═════ Data entries

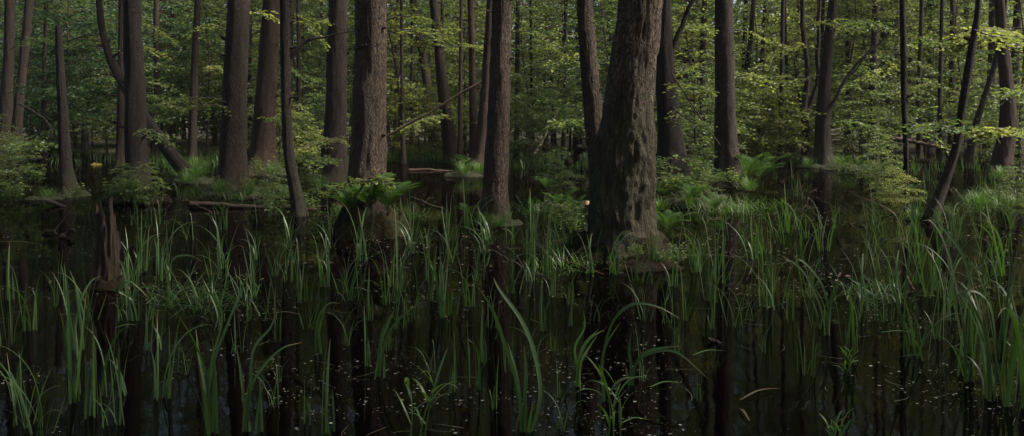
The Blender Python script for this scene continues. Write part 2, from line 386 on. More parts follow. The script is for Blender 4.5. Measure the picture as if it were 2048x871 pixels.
# ------------------------------------------------------------------ foliage on branches
def grow(h, r, nb, low, leaf, spacing, seed, twig_n=11, droop=.12, stem_r=.03, leafw=.62, prof='dome', lean=(0, 0), flat=.28, tlen=.42):
    """stem with layered branches, twigs and leaves. returns (wood MB, leaf MB)"""
    g = np.random.default_rng(seed)
    wood = MB(); lf = MB()
    sz = np.linspace(0, h, 9)
    stem = np.stack([lean[0] * sz ** 1.3 + .03 * h * np.sin(sz * 1.1 + seed) * sz / h, lean[1] * sz ** 1.3 + .03 * h * np.cos(sz * .9 + seed * 2) * sz / h, sz], 1)
    tube(wood, stem, np.linspace(stem_r, stem_r * .25, 9), 7)
    Pn = []; Dn = []; Nn = []; Ls = []
    for b in range(nb):
        t = low + (1 - low) * ((b + g.random() * .8) / nb)
        az = b * 2.4 + g.normal() * .4
        if prof == 'dome': L = r * (math.sin(PI * min(1, (t - low) / (1 - low) * .85 + .15)) ** .6 * .8 + .2)
        else: L = r * (1.05 - .65 * (t - low) / (1 - low))
        L *= g.uniform(.6, 1.1)
        o = np.array([np.interp(t * h, sz, stem[:, 0]), np.interp(t * h, sz, stem[:, 1]), t * h])
        d = np.array([math.cos(az), math.sin(az), 0.0])
        s = np.linspace(0, 1, 7)
        rise = g.uniform(.05, .45)
        side = np.array([-d[1], d[0], 0])
        cur = g.normal() * .18
        br = o + L * (s[:, None] * d) + (L * (rise * s - (rise + droop) * s ** 2.2 * .8))[:, None] * np.array([0, 0, 1]) + (L * cur * s ** 2)[:, None] * side
        tube(wood, br, np.linspace(stem_r * .38, stem_r * .10, 7) * min(1.3, .6 + L / max(r, .1) * .6), 4, False)
        nt_ = max(3, int(twig_n * L / r))
        for k in range(nt_):
            u = .22 + .78 * (k + g.random() * .6) / nt_
            p0 = np.array([np.interp(u, s, br[:, q]) for q in range(3)])
            sg = 1 if k % 2 else -1
            td = norm(d * .65 + side * sg * .85 + g.normal(size=3) * np.array([.2, .2, flat * .6]))
            tl = L * tlen * (1.1 - .75 * u) * g.uniform(.7, 1.25) + leaf
            nl = max(2, int(tl / spacing))
            w = np.linspace(.12, 1, nl)[:, None]
            pts = p0 + td * tl * w + np.array([0, 0, -1]) * (w ** 2) * tl * .18
            tube(wood, np.stack([p0, p0 + td * tl * .5 - np.array([0, 0, tl * .03]), pts[-1]]), [stem_r * .09 + .001, stem_r * .06 + .001, .0008], 3, False)
            tsd = norm(np.cross(td, (0, 0, 1.0)))
            for q in range(nl):
                ss = 1 if q % 2 else -1
                Pn.append(pts[q]); Dn.append(td * .6 + tsd * ss * .8 + g.normal(size=3) * .25)
                Nn.append(np.array([0, 0, 1.0]) + g.normal(size=3) * flat * 1.6)
                Ls.append(leaf * g.uniform(.65, 1.2))
    Ls = np.array(Ls)
    leaves(lf, np.array(Pn), np.array(Dn), np.array(Nn), Ls, Ls * leafw)
    return wood, lf

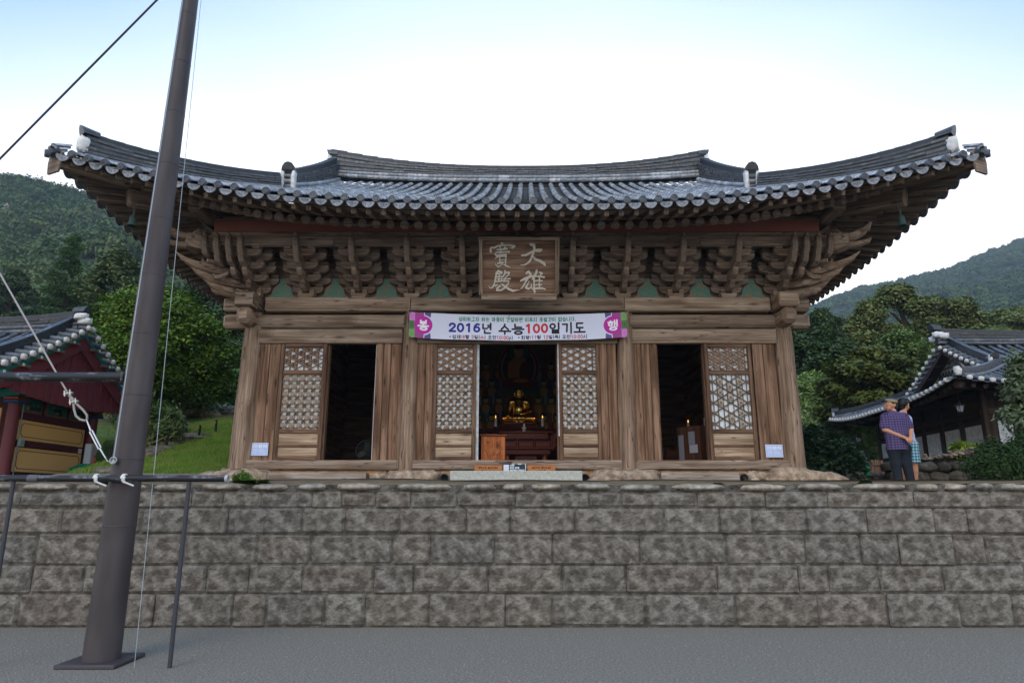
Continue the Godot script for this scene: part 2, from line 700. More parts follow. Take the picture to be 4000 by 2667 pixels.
func wood_box(parent: Node, called: String, ce: Vector3, size: Vector3, col: Color, ch := 0.008, basis := Basis(), m: Material = null) -> MeshInstance3D:
	return bx(parent, called, ce, size, m if m else mat.wood, vary(col, 0.12), ch, basis)

func column(parent: Node, x: float, r0: float, r1: float, y0: float, y1: float, lean: float) -> void:
	var m := newm(vary(COLUMN, 0.08))
	var pts := PackedVector3Array()
	var rad := PackedFloat32Array()
	var nz := FastNoiseLite.new()
	nz.seed = int(x * 10) + 50
	nz.frequency = 0.6
	for i in 13:
		var k := i / 12.0
		pts.append(Vector3(lean * k + 0.014 * nz.get_noise_1d(k * 6.0), lerpf(y0, y1, k), 0))
		rad.append(lerpf(r0, r1, pow(k, 1.15)) * (1.0 + 0.05 * nz.get_noise_1d(k * 9.0 + 20.0)))
	m.tube(pts, rad, 22)
	put(parent, "column", m.mesh(mat.wood, self), Transform3D(Basis(), Vector3(x, 0, 0)))

func base_stone(parent: Node, ce: Vector3, r: Vector3, seed_: int, col: Color) -> void:
	var m := newm(col)
	m.lump(Vector3.ZERO, r, 0.42, seed_, 9, 14, -0.8)
	put(parent, "base_stone", m.mesh(mat.stone, self), Transform3D(Basis(), ce))

func build_hall() -> void:
	R.seed = 101
	hall = group_node(self, "temple_hall")
	tag(hall, "unpainted old timber temple hall with sweeping tiled roof and carved brackets", "temple")
	# foundation
	var so := sr(196, 176, 156)
	for d in [[-5.68, 0.42, 0.62, 1], [-2.2, 0.36, 0.56, 2], [-1.86, 0.34, 0.30, 22], [2.05, 0.40, 0.58, 3], [2.62, 0.37, 0.36, 23], [5.72, 0.42, 0.62, 4], [6.36, 0.30, 0.36, 24], [-6.2, 0.33, 0.34, 25]]:
		base_stone(hall, Vector3(d[0], 0.1, 0.12), Vector3(d[2], d[1] * 0.66, 0.42), d[3], vary(so, 0.12))
	var oc := sr(200, 158, 116)
	for d in [[-4.0, 2.6], [0.0, 3.4], [4.0, 2.6]]:
		bx(hall, "mud_infill", Vector3(d[0], 0.16, -0.04), Vector3(d[1], 0.36, 0.3), mat.soil, vary(oc, 0.06), 0.02)
	for k in 9:
		var m := newm(vary(so, 0.2))
		m.lump(Vector3.ZERO, Vector3(rnd(0.07, 0.16), rnd(0.06, 0.12), 0.09), 0.5, 60 + k, 6, 9)
		put(hall, "infill_stone", m.mesh(mat.stone, self), Transform3D(Basis(), Vector3(rnd(4.55, 5.3), rnd(0.05, 0.26), 0.12)))
	for d in [[-2.85, 0.2], [-3.05, 0.13], [-5.2, 0.24], [-5.15, 0.1], [3.1, 0.18]]:
		var m := newm(vary(so, 0.2))
		m.lump(Vector3.ZERO, Vector3(rnd(0.08, 0.15), rnd(0.07, 0.1), 0.09), 0.5, 80 + int(d[0] * 7), 6, 9)
		put(hall, "infill_stone", m.mesh(mat.stone, self), Transform3D(Basis(), Vector3(d[0], d[1], 0.12)))
	for x in [-1.49, 1.40, 4.66]:
		var pm := newm(sr(92, 92, 92))
		pm.lathe(PackedVector2Array([Vector2(0.085, 0), Vector2(0.105, 0), Vector2(0.105, 0.2), Vector2(0.085, 0.2), Vector2(0.085, 0)]), 16)
		pm.col = Color(0.012, 0.012, 0.012)
		pm.lathe(PackedVector2Array([Vector2(0.085, 0.02), Vector2(0.0, 0.02)]), 16)
		put(hall, "vent_pipe", pm.mesh(mat.satin, self), Transform3D(Basis(Vector3.RIGHT, PI / 2), Vector3(x, 0.17, 0.10)))
	# columns and beams
	var cx := [-5.8, -2.33, 2.35, 5.83]
	column(hall, cx[0], 0.255, 0.185, 0.36, 3.75, 0.03)
	column(hall, cx[1], 0.21, 0.165, 0.34, 3.76, 0.02)
	column(hall, cx[2], 0.21, 0.17, 0.34, 3.76, 0.03)
	column(hall, cx[3], 0.235, 0.18, 0.36, 3.75, 0.02)
	var joints := [-5.5, -2.32, 2.36, 5.55]
	for i in 3:
		var a: float = joints[i]
		var b: float = joints[i + 1]
		wood_box(hall, "plate_beam", Vector3((a + b) / 2, 3.90, 0.0), Vector3(b - a - 0.012, 0.30, 0.50), BEAM, 0.02)
		# tie beam, rounded like a barrel
		var m := newm(vary(BEAM, 0.08))
		var poly := PackedVector2Array()
		for k in 14:
			var t := TAU * k / 14.0
			poly.append(Vector2(signf(cos(t)) * pow(absf(cos(t)), 0.45) * 0.19, signf(sin(t)) * pow(absf(sin(t)), 0.6) * 0.165))
		a = cx[i] + 0.12
		b = cx[i + 1] - 0.12
		var up := PackedVector3Array([Vector3(-(b - a) / 2, 0, 0), Vector3((b - a) / 2, 0, 0)])
		m.tube(up, PackedFloat32Array([0.175]), 18, true, 0.95)
		put(hall, "tie_beam", m.mesh(mat.wood, self), Transform3D(Basis(), Vector3((a + b) / 2, 3.555, 0.0)))
		wood_box(hall, "lintel_board", Vector3((a + b) / 2, 3.215, 0.03), Vector3(b - a - 0.08, 0.315, 0.16), BEAM, 0.012)
		# sill, a little crooked
		wood_box(hall, "sill", Vector3((a + b) / 2, 0.445, 0.04), Vector3(b - a - 0.04, 0.20, 0.30), BEAM, 0.03)
	# beam ends crossing at the corners
	for s in [-1.0, 1.0]:
		var X: float = 5.8 * s
		wood_box(hall, "beam_end", Vector3(X + s * 0.30, 3.90, 0.0), Vector3(0.62, 0.29, 0.46), BEAM, 0.03)
		wood_box(hall, "beam_end", Vector3(X + s * 0.34, 3.55, 0.0), Vector3(0.56, 0.31, 0.30), BEAM, 0.045)
		wood_box(hall, "beam_end", Vector3(X, 3.915, 0.33), Vector3(0.44, 0.32, 0.62), BEAM, 0.03)
		wood_box(hall, "beam_end", Vector3(X, 3.57, 0.34), Vector3(0.32, 0.36, 0.58), BEAM, 0.08)
		# side walls stand back along the depth
		wood_box(hall, "side_plate", Vector3(X, 3.90, -4.25), Vector3(0.44, 0.30, 7.9), BEAM, 0.02)
		bx(hall, "side_wall", Vector3(X, 2.0, -4.25), Vector3(0.2, 3.5, 8.0), mat.plank, PLANK, 0.004)
		bx(hall, "side_wall", Vector3(X, 4.7, -4.25), Vector3(0.2, 1.3, 8.0), mat.plank, CARVED, 0.004)
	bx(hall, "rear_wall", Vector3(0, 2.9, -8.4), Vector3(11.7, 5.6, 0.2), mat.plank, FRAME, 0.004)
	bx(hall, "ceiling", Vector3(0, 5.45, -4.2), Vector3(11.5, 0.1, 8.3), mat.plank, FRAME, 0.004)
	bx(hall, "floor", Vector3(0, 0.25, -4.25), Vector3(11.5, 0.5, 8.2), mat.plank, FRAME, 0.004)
	# planks beside the doors
	for d in [[-5.57, -5.36], [-5.355, -5.13], [-3.045, -2.885], [-2.88, -2.73], [-2.725, -2.5], [-2.14, -1.97], [-1.965, -1.80], [1.80, 1.96], [1.965, 2.16], [2.54, 2.70], [2.705, 2.89], [2.895, 3.035], [5.125, 5.35], [5.355, 5.62]]:
		wood_box(hall, "wall_plank", Vector3((d[0] + d[1]) / 2, 1.80, 0.03 + rnd(-0.008, 0.008)), Vector3(d[1] - d[0] - 0.006, 2.515, 0.06), PLANK, 0.005, Basis(), mat.plank)
	# door openings: jambs and white edges
	for d in [[-4.10, 0.05, FRAME], [-3.055, 0.02, sr(196, 196, 200)], [3.055, 0.03, FRAME], [4.06, 0.03, FRAME], [0.885, 0.05, FRAME]]:
		bx(hall, "door_jamb", Vector3(d[0], 1.80, -0.06), Vector3(d[1], 2.5, 0.14), mat.wood if d[1] > 0.02 else mat.flat, d[2], 0.003)
	bx(hall, "door_edge", Vector3(-0.845, 1.8, -0.02), Vector3(0.065, 2.5, 0.05), mat.plaster, sr(214, 218, 224), 0.003)
	bx(hall, "door_edge", Vector3(0.90, 2.05, 0.075), Vector3(0.03, 2.0, 0.012), mat.plaster, sr(214, 218, 224), 0.003)
	make_door(-4.62, 1.00, 0)
	make_door(-1.335, 0.93, 1)
	make_door(1.35, 0.90, 2)
	make_door(4.58, 1.02, 3)
	# upper wall behind the brackets
	bx(hall, "upper_wall", Vector3(0, 4.85, -0.12), Vector3(11.6, 1.6, 0.12), mat.plank, tint(CARVED, 0.8), 0.004)
	for i in 10:
		var x := -5.8 + 1.163 * (i + 0.5)
		var w := 0.37
		var out := PackedVector2Array([Vector2(-w, 0), Vector2(w, 0), Vector2(w * 0.92, 0.06), Vector2(w * 0.62, 0.13), Vector2(w * 0.56, 0.26), Vector2(w * 0.44, 0.31), Vector2(w * 0.22, 0.38), Vector2(w * 0.19, 0.50), Vector2(-w * 0.19, 0.50), Vector2(-w * 0.22, 0.38), Vector2(-w * 0.44, 0.31), Vector2(-w * 0.56, 0.26), Vector2(-w * 0.62, 0.13), Vector2(-w * 0.92, 0.06)])
		var p := newm(Color(1, 1, 1))
		p.prism(out, -0.02, 0.03)
		var gp := put(hall, "plaster_panel", p.mesh(mat.green, self), Transform3D(Basis(), Vector3(x, 4.052, -0.02)))
		var rim := newm(tint(RED, 0.8))
		var big := PackedVector2Array()
		for q in out:
			big.append(Vector2(q.x * 1.10, q.y * 1.05))
		rim.prism(big, -0.03, 0.012)
		put(gp, "red_rim", rim.mesh(mat.flat, self))
	make_bracket_meshes()
	for i in 11:
		bracket_cluster(-5.8 + 1.163 * i, -1 if i == 0 else (1 if i == 10 else 0), i)
	# boards over the outermost bracket arms
	for i in 5:
		var x0 := -6.5 + 2.6 * i
		wood_box(hall, "purlin_board", Vector3(x0 + 1.3, 5.10, 0.86), Vector3(2.595, 0.21, 0.11), CARVED, 0.006)
	for i in 4:
		var x0 := -6.5 + 3.25 * i
		wood_box(hall, "purlin_board", Vector3(x0 + 1.625, 5.252, 0.87), Vector3(3.245, 0.088, 0.12), CARVED, 0.006)
	bx(hall, "red_board", Vector3(0, 5.43, 0.935), Vector3(12.9, 0.26, 0.03), mat.flat, RED, 0.004)
	var pm := newm(CARVED)
	pm.tube(PackedVector3Array([Vector3(-6.75, 0, 0), Vector3(6.75, 0, 0)]), PackedFloat32Array([0.14]), 14)
	put(hall, "purlin", pm.mesh(mat.wood, self), Transform3D(Basis(), Vector3(0, 5.60, 0.78)))
	for s in [-1.0, 1.0]:
		var q := newm(CARVED)
		q.tube(PackedVector3Array([Vector3(0, 0, -8.0), Vector3(0, 0, 1.55)]), PackedFloat32Array([0.14]), 14)
		put(hall, "purlin", q.mesh(mat.wood, self), Transform3D(Basis(), Vector3(s * 6.62, 5.60, 0)))
		wood_box(hall, "purlin_board", Vector3(s * 6.66, 5.2, -3.7), Vector3(0.12, 0.42, 9.1), CARVED, 0.006)

# ------------------------------------------------ doors with carved lattices
var rose: ArrayMesh
var daisy: ArrayMesh
var bud: ArrayMesh
var ring: ArrayMesh
var thin_ring: ArrayMesh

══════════

▶ _What the task requires_
Give back exactly the stretch that opens on the line with "Continue the Godot" and closes on the line with "return bx(parent, called, ce, size, m".

▶ _Full response_
Continue the Godot script for this scene: part 2, from line 700. More parts follow. Take the picture to be 4000 by 2667 pixels.
func wood_box(parent: Node, called: String, ce: Vector3, size: Vector3, col: Color, ch := 0.008, basis := Basis(), m: Material = null) -> MeshInstance3D:
	return bx(parent, called, ce, size, m if m else mat.wood, vary(col, 0.12), ch, basis)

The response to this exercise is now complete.